Required task: Give a verbatim copy of the lines below, minus the pictures.

=-=-=

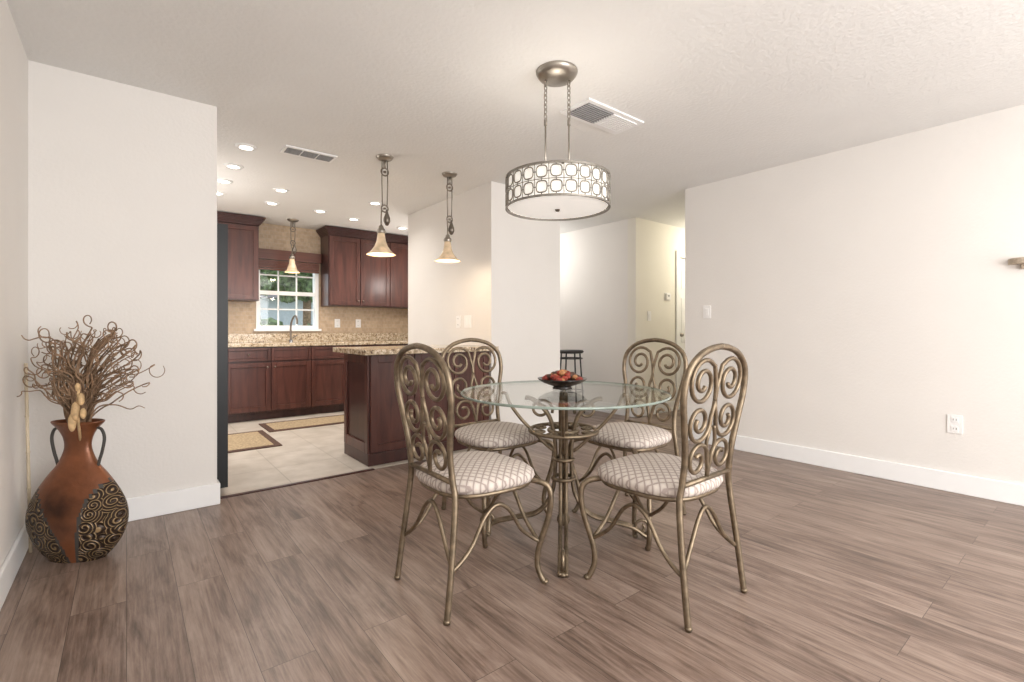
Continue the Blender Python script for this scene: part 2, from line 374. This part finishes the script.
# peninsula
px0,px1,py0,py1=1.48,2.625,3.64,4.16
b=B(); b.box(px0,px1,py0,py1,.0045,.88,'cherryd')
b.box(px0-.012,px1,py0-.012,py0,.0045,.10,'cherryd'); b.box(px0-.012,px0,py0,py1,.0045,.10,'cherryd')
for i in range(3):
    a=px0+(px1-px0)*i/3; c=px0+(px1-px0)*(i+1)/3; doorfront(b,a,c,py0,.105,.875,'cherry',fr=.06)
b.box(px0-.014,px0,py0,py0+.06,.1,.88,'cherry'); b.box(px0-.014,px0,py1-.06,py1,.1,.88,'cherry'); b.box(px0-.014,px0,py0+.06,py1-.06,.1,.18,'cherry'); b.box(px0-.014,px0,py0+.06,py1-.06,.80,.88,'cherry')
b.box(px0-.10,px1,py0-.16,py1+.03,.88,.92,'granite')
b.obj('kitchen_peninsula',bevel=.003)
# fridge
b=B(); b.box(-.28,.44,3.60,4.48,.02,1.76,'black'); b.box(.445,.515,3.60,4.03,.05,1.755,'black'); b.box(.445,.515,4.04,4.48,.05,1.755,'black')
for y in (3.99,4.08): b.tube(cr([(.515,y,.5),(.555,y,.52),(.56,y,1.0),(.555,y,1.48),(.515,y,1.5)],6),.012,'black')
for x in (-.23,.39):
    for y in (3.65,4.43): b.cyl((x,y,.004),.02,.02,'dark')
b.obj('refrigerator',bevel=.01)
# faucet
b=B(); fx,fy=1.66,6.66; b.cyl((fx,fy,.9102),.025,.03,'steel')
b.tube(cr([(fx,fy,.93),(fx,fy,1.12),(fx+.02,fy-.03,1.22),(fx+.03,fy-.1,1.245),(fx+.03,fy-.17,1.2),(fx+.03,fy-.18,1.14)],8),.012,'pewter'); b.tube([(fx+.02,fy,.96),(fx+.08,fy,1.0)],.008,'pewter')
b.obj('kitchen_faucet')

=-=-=

Exercise result:
Continue the Blender Python script for this scene: part 2, from line 374. This part finishes the script.
# peninsula
px0,px1,py0,py1=1.48,2.625,3.64,4.16
b=B(); b.box(px0,px1,py0,py1,.0045,.88,'cherryd')
b.box(px0-.012,px1,py0-.012,py0,.0045,.10,'cherryd'); b.box(px0-.012,px0,py0,py1,.0045,.10,'cherryd')
for i in range(3):
    a=px0+(px1-px0)*i/3; c=px0+(px1-px0)*(i+1)/3; doorfront(b,a,c,py0,.105,.875,'cherry',fr=.06)
b.box(px0-.014,px0,py0,py0+.06,.1,.88,'cherry'); b.box(px0-.014,px0,py1-.06,py1,.1,.88,'cherry'); b.box(px0-.014,px0,py0+.06,py1-.06,.1,.18,'cherry'); b.box(px0-.014,px0,py0+.06,py1-.06,.80,.88,'cherry')
b.box(px0-.10,px1,py0-.16,py1+.03,.88,.92,'granite')
b.obj('kitchen_peninsula',bevel=.003)
# fridge
b=B(); b.box(-.28,.44,3.60,4.48,.02,1.76,'black'); b.box(.445,.515,3.60,4.03,.05,1.755,'black'); b.box(.445,.515,4.04,4.48,.05,1.755,'black')
for y in (3.99,4.08): b.tube(cr([(.515,y,.5),(.555,y,.52),(.56,y,1.0),(.555,y,1.48),(.515,y,1.5)],6),.012,'black')
for x in (-.23,.39):
    for y in (3.65,4.43): b.cyl((x,y,.004),.02,.02,'dark')
b.obj('refrigerator',bevel=.01)
# faucet
b=B(); fx,fy=1.66,6.66; b.cyl((fx,fy,.9102),.025,.03,'steel')
b.tube(cr([(fx,fy,.93),(fx,fy,1.12),(fx+.02,fy-.03,1.22),(fx+.03,fy-.1,1.245),(fx+.03,fy-.17,1.2),(fx+.03,fy-.18,1.14)],8),.012,'pewter'); b.tube([(fx+.02,fy,.96),(fx+.08,fy,1.0)],.008,'pewter')
b.obj('kitchen_faucet')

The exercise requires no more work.